Panther pride swells as Houston County fans travel to Atlanta, bask in Perry’s crown

The city that long before Interstate 75 pushed through billed itself as the Crossroads of Georgia staked its claim Tuesday night to a high school football state championship, and it seemed like half the town journeyed 100 miles up the freeway to Atlanta to watch it.

A Houston County crowd that may have eclipsed 4,000 turned Mercedes-Benz Stadium, the cavernous, red-and-black-seated home of the NFL’s Atlanta Falcons, into a maroon-and-gold Panther Pit as their team beat the Stockbridge High School Tigers, 38-27.

Perry High, whose gridiron history began in 1954, had never graced a state title game, much less won one, until Tuesday.

Seated a few rows from the turf on Tuesday, fan Sharon Dean, a retired middle school teacher and a 1978 Perry grad, spoke of how it was “breathtaking to see these guys playing their best.”

At halftime with Perry clinging to a 17-14 lead, another Panther partisan, Mary Ross Bankson, who graduated from the school seven years ago, said, “It’s cool to see the whole town turn out.
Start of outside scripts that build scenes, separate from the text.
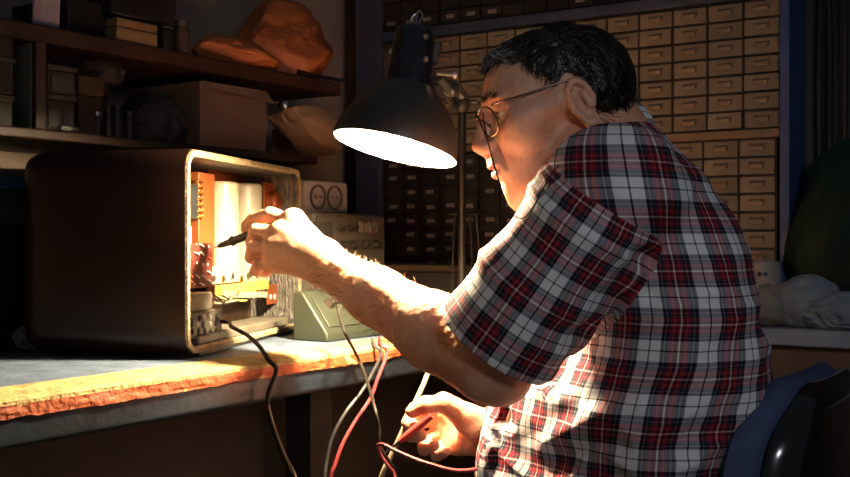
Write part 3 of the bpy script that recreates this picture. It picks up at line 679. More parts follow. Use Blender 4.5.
for i in range(6):
    px = 215+i*9; u, v = rp(px, 276+rs.uniform(-3, 3), .042); b = B(); b.lathe([(.006, 0), (.006, .004), (.003, .005), (0, .005)], RL(u, .046, v), -E2, 12); part('trimmer', b, MATS['brass'] if i % 2 else steel, rd)
yel = mat('yellow terminal strip', (.45, .30, .06), (.36, .24, .05), 20, .5)
b = B(); rbx(b, 223, 269, 283, 292, .034, .05); ts = part('terminal_strip', b, yel, rd, .001, label='yellow terminal strip with white pins')
for i in range(13):
    px = 224+i*3.5; u, v = rp(px, 294.5, .034); b = B(); b.box(RL(u, .036, v), (.006, .008, .011), RRAD); part('pin', b, can, ts)
b = B(); rbx(b, 269, 286, 284, 303, .045, .05); part('small_board', b, copper, rd)
for i in range(4): b = B(); u, v = rp(271+i*4, 297, .043); b.ell(RL(u, .044, v), (.005, .003, .006), RRAD, 8, 6); part('component', b, sol, rd)
b = B(); rbx(b, 264.5, 292, 184, 246, .05, .055); part('end_plate', b, copper, rd, .001)
u, v = rp(273, 203, .045); b = B(); b.lathe([(.024, .0), (.024, -.012), (.019, -.018), (0, -.019)], RL(u, .05, v), E2, 24); part('coil_cover', b, copper, rd)
br = mat('dark brown chassis', (.085, .045, .022), (.06, .03, .015), 9, .5)
b = B(); rbx(b, 190, 300, 300, 330, .10, .108); part('chassis_wall', b, br, rd)
gz = mat('grey zinc', (.22, .195, .155), (.15, .13, .10), 22, .45, metal=.4, bump=.3, bscale=120)
b = B(); rbx(b, 178, 213, 294, 312, .02, .06); part('transformer_cover', b, gz, rd, .003)
b = B(); rbx(b, 178, 222, 312, 338, .014, .06); lp = part('lug_panel', b, gz, rd, .002, label='grey metal panel dotted with dark lugs')
for i in range(3):
    for j in range(7):
        u, v = rp(182+j*5.6+rs.uniform(-1.2, 1.2), 317+i*7.5+rs.uniform(-1.5, 1.5), .013); b = B(); b.ell(RL(u, .0135, v), (.0055, .003, .0055), RRAD, 8, 6); part('lug', b, black_pl if rs.random() < .6 else sol, lp)
# chassis rail along the bottom
u0, v0 = rp(199, 350, .004); u1, _ = rp(288, 340, .004)
b = B(); rbx(b, 200, 288, 326.5, 348, .006, .075); part('chassis_rail', b, gz, rd, .003, label='grey zinc chassis rail')
b = B(); u, v = rp(188, 347, .02); b.box(RL(.035, .05, FT+.0125+.018), (.035, .06, .036), RRAD); part('rail_bracket', b, black_pl, rd, .002)
# tangle of thin wires
for i in range(9):
    px, py = 222+rs.uniform(-6, 6), 303+rs.uniform(-9, 8); pts = []
    for j in range(5):
        u, v = rp(px+rs.uniform(-9, 12)+j*1.0, py+rs.uniform(-8, 8), .02+rs.uniform(0, .03)); pts.append(RL(u, .022+rs.uniform(0, .03), max(v, .075)))
    b = B(); b.tube(spline(pts, 6), .0015, 5); part('hookup_wire', b, [iv, mat('dark wire', (.02, .015, .012), rough=.5), yel][i % 3], rd)
for u in (.05, RW-.05):
    for d in (.04, RD-.05): b = B(); b.lathe([(.012, 0), (.014, FT+.001)], RL(u, d, 0), n=14, cap0=True, cap1=True); part('foot', b, black_pl, rd)
# ================================================================== the lamp
LK = 1.097; LC = P(395, 149, 1.70); LA = V((.235, .125, .965)).normalized()
lx = LA.cross(V((0, 1, 0))).normalized(); ly = LA.cross(lx)
lb = V((P(462, 250, 2.25).x, 2.25, ZB))
lm = thing('desk_lamp', 'black bell-shaped desk lamp shining down between the radio and the man', 'lamp', lb)
blk = mat('glossy black enamel', (.036, .033, .028), (.046, .042, .036), 12, .40, coat=.25)
prof = [(.0895, 0), (.0898, .007), (.0868, .022), (.081, .037), (.073, .052), (.062, .068), (.050, .080), (.040, .089), (.0365, .094)]
prof = [(r*LK, z*LK) for r, z in prof]
pi = [(r-.0014, z+(.0005 if i else 0)) for i, (r, z) in enumerate(prof)]
b = B(); b.lathe(prof, LC, LA, 56); sh = part('shade', b, blk, lm)
b = B(); b.lathe([(.0895*LK, 0)]+pi+[(0, .0935*LK)], LC, LA, 56); part('reflector', b, mat('white enamel inside', (.66, .64, .59), rough=.45), lm, label='white enamel inside of the shade')
s0 = .090*LK; k = .090*LK; NA = V((.07, .07, .99)).normalized(); LN = LC+LA*s0-NA*s0
b = B(); b.lathe([(.0390, s0), (.0388, s0+.012), (.0360, s0+.034), (.0328, s0+.064), (.0302, s0+k-.014), (.027, s0+k-.005), (.020, s0+k), (0, s0+k+.001)], LN, NA, 40); part('lamp_neck', b, mat('blue black enamel', (.010, .011, .016), rough=.16, coat=.8), lm)
top = LN+NA*(s0+k)
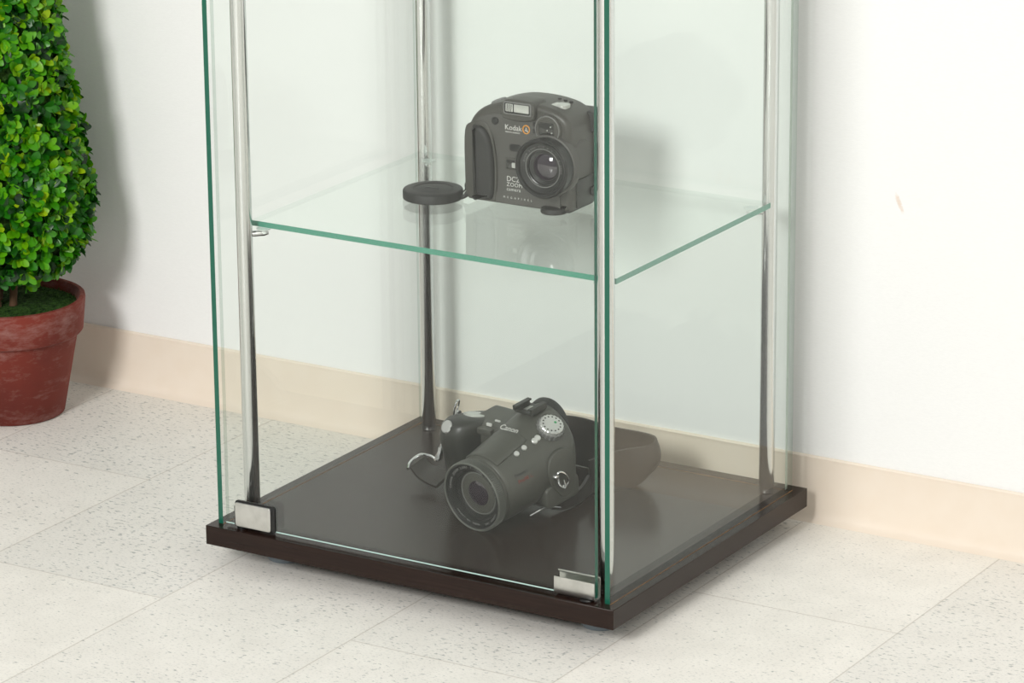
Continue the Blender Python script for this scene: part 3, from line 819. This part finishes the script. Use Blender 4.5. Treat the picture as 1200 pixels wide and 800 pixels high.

There’s a big sense of community.”

Beside Bankson, a classmate of hers, Amber Howell, stated it clearly: “We’re making history.”

Fan Randolph Green, Perry class of 1976, said, “This means everything if we can take this championship back home.”

With the Panther crowd roaring in the aftermath of victory, it was almost as if the Class-4A trophy was already ensconced on campus at 1307 North Ave.

And as poetry might have it, the county’s former superintendent of schools, Robin Hines, who is now director of the Georgia High School Association, was the one who presented the championship hardware.

Hines, too, seemed amazed by the turnout.

“I think everybody in Perry, Georgia, is here tonight,” he boomed on the arena’s public address system.

Perry High School football fans flocked to Mercedes-Benz Stadium in Atlanta on Tuesday to see the Panthers’ 38-27 over Stockbridge High. / Jason Vorhees //The Telegraph
Perry High School football fans flocked to Mercedes-Benz Stadium in Atlanta on Tuesday to see the Panthers’ 38-27 over Stockbridge High. / Jason Vorhees //The Telegraph

Earlier in the day, former U.S. Sen. Sam Nunn, raised in Perry, recalled his alma mater’s football beginnings.

Nunn, a standout athlete, captained a state championship basketball team. He was also, less notably, a defensive end on the school’s 1955 football team in the program’s second year of existence.

Nunn, 85, joked that his lone season of football action came somewhat reluctantly after subtle arm twisting from then-coach Herbert LeGrande St. John, a former University of Georgia All-American.

Speaking by phone from the Georgia coast, Nunn said he planned to watch the Panthers’ title game on television, calling it “a big day for Perry.”

While Perry is Houston County’s oldest high school by more than a decade, it had never experienced the football glories of its prep-sports cousins to the north at Warner Robins and Northside high schools.

“If you look at Perry, this is their day on the big stage,” Nunn said. “For those of us who played at any time during Perry High School’s football history, I think it’s a great thrill.”

Perry alum Thomas “Boot” Hunt, who quarterbacked the Panthers in the late 1950s, led the team to a 15-4-1 record over two seasons. But those squads fell short of deep playoff runs.

Hunt, 82, dubbed by the local press in his playing days as “the Perry Flash,” went on to play at the University of Georgia under coach Wally Butts.

“I’d go to the game,” Hunt kidded, “but I don’t think anyone my age would be there.”